Finalmente nel 1780 si decise di iniziare i lavori per la costruzione della strada per unire Torino e Nizza tramite Cuneo, e avere finalmente un adeguato sbocco al mare. Ma ormai si era atteso troppo. Erano passati quindici anni dalla prima spedizione: lontano da Torino altri agenti inglesi avevano convinto i viticoltori siciliani a mettere un po’ di acquavite i loro vini bianchi, ed era nato così il Marsala, che piacque molto. Soprattutto non si era perso tempo per preparare le prime spedizioni, e fu un enorme successo. Non a caso l’ammiraglio Nelson brindò con questo vino per festeggiare le prime vittorie navali inglesi nel Mediterraneo contro la flotta napoleonica. Il Barol dovette attendere ancora oltre un secolo per potersi affermare”.
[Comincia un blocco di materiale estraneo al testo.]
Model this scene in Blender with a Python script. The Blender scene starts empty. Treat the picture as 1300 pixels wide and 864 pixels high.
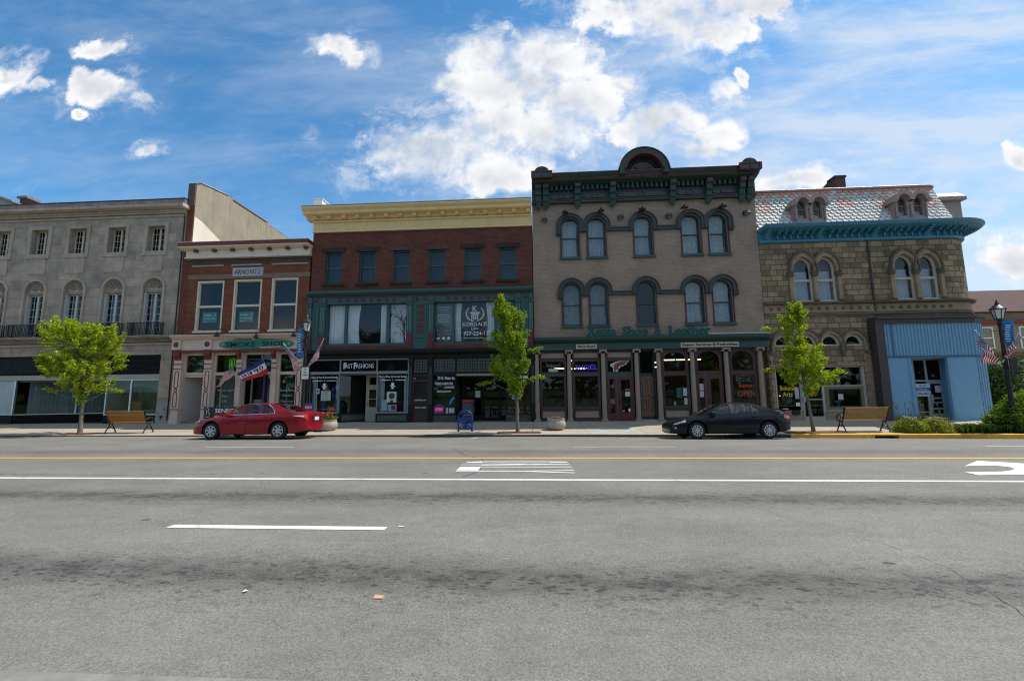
import bpy, bmesh, math, random
from mathutils import Vector, Matrix
from mathutils.geometry import tessellate_polygon

random.seed(7)
SC = bpy.context.scene
COL = SC.collection
R = math.radians

# ---------------------------------------------------------------- camera
FPX, PITCH, YAW, ROLL = 545.0, 0.1241, -0.0629, -0.00896     # focal length in px of a 1300 px wide frame
CAMP = Vector((0, 0, 1.73))
_f = Vector((math.sin(YAW) * math.cos(PITCH), math.cos(YAW) * math.cos(PITCH), math.sin(PITCH)))
_r0 = Vector((math.cos(YAW), -math.sin(YAW), 0))
_u0 = _r0.cross(_f)
_r = _r0 * math.cos(ROLL) + _u0 * math.sin(ROLL)
_u = -_r0 * math.sin(ROLL) + _u0 * math.cos(ROLL)
cd = bpy.data.cameras.new('camera')
cd.sensor_width = 36; cd.sensor_fit = 'HORIZONTAL'; cd.lens = FPX / 1300 * 36
cd.clip_start = 0.05; cd.clip_end = 3000
cam = bpy.data.objects.new('camera', cd); COL.objects.link(cam)
M3 = Matrix((_r, _u, -_f)).transposed()
cam.matrix_world = Matrix.Translation(CAMP) @ M3.to_4x4()
SC.camera = cam

# ---------------------------------------------------------------- sun, sky, exposure
SUNV = Vector((0.60, 0.20, 1.0)).normalized()
sun = bpy.data.lights.new('sun', 'SUN'); sun.energy = 4.2; sun.angle = R(0.5); sun.color = (1, .95, .87)
so = bpy.data.objects.new('sun', sun); COL.objects.link(so)
so.rotation_euler = SUNV.to_track_quat('Z', 'Y').to_euler(); so.location = (20, 10, 40)
SC.view_settings.view_transform = 'Standard'; SC.view_settings.look = 'None'
SC.view_settings.exposure = 0.30; SC.view_settings.gamma = 1
SC.view_settings.use_curve_mapping = False
SC.cycles.filter_width = 1.1

world = bpy.data.worlds.new('World'); SC.world = world; world.use_nodes = True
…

Le dieci cantine storiche che producevano Barolo prima del 1861
Insomma c’è tutta una lunga storia da scoprire in questo libro realizzato con il sostegno di Banca d’Alba. Alle radici del Barolo si arricchisce delle suggestive fotografie di Clay McLachan e le parole di Armando Castagno, giornalista ed esperto di vino, che accompagnano il lettore alla scoperta di dieci cantine in attività da prima del 1861 che ancora oggi producono Barolo. Fratelli Alessandria, Borgogno, Burlotto G.B., Cordero di Montezemolo, Fontanafredda, Umberto Fracassi, Marchesi di Barolo, Poderi Marcarini, Poderi Oddero e Rocche Castamagna vengono accomunati entro un’interessante prospettiva che collega l’attività contemporanea alle profonde radici ancorate nel passato, e che mostra in che modo i diversi protagonisti di questo scenario si misurino con un’eredità così importante. Perché come si legge nell’introduzione “Le radici di un vino, per come lo conosciamo oggi, non stanno soltanto nelle terre da cui trae nutrimento la vigna e nella loro composizione. Stanno, ovviamente, nel lavoro secolare di contadini e vignaioli, e si arricchiscono di personaggi centrali per l’evoluzione del vino stesso, fino a ciò che oggi rappresenta. Sono un insieme di relazioni che si intersecano nel tempo, a volte prendendo strade inaspettate e decisive per il futuro.